Railsong is made up of four parts, the phases of Charu’s life. As you move through them, what also strikes you is Bhattacharya’s increasing ambition to experiment with style. For instance, the novel’s narration is in third person. In one chapter, Charu has just joined the Personnel branch of the railways and is settling in, observing the world around her. Suddenly, it ends with a line, “And do you think I was just standing around, doing nothing?”. In the next chapter, she is directly talking to the reader in first person. The one that comes after reverts to the original form. After setting the foundations of a recognisable form, the question for Bhattacharya was what else could be added to the reading experience. “There’s a danger of becoming static in one’s writing project. The line, ‘and do you think I was doing nothing’ came to me on the page while I was doing it. And then I followed it because I liked that moment of surprise. I thought, let me see whether I can write a chapter (taking it forward),” he says.

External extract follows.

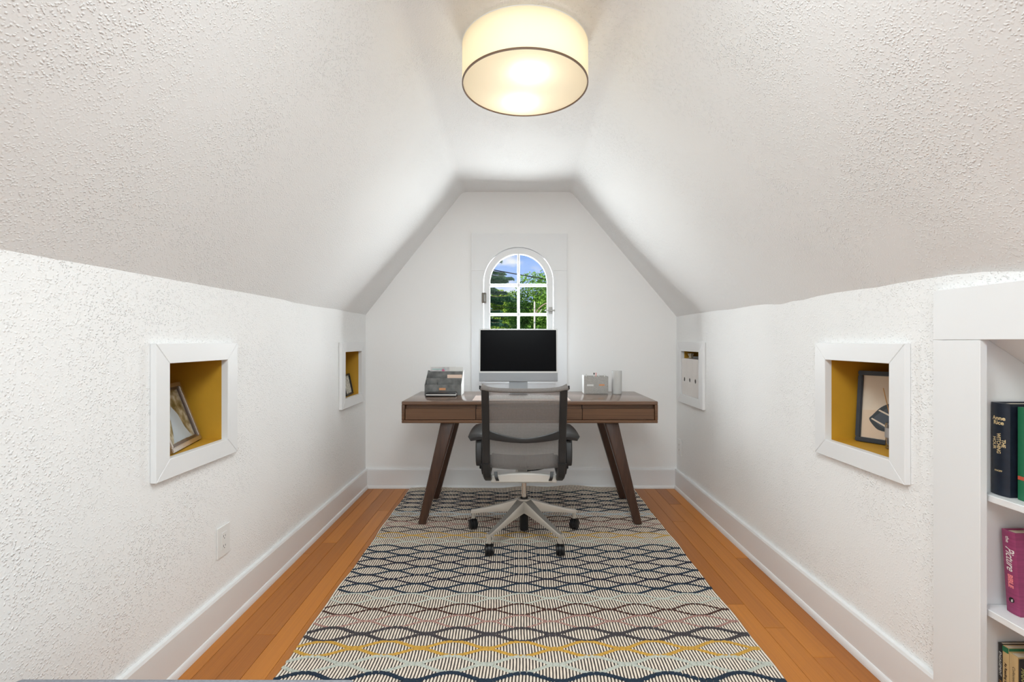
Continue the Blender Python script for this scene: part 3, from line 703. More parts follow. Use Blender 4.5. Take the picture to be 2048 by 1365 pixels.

Charu’s journey with her first arrival at Bhombalpur starts around 1960 and ends in 1992 while she sits in the station waiting for her train. It is a year when economic liber­alisation and the Babri Masjid demolition are both on the anvil, and a group of kar sevaks pass her by. Bhattacharya was clear it would be a post-Independence novel, but the rest, of placing her in that era, was guided by instinct. Choosing this period allowed him to show the frailties and promise of an India in the making. As a child, Charu is touched by momentous events like famines and railway strikes. She is an affected corollary who refuses to stop defining herself. In Mumbai, working alone, the regular appurtenances of life come calling: love, marriage, loss of love, separation, career, struggle, freedom, hope. The last chapter finds her ‘sensationally alive’ to the moment. “The novel in some ways is opening out when it ends. There is a sense that her journey is still starting when we end. And along with that, the sense that India’s journey is continuing,” says Bhattacharya.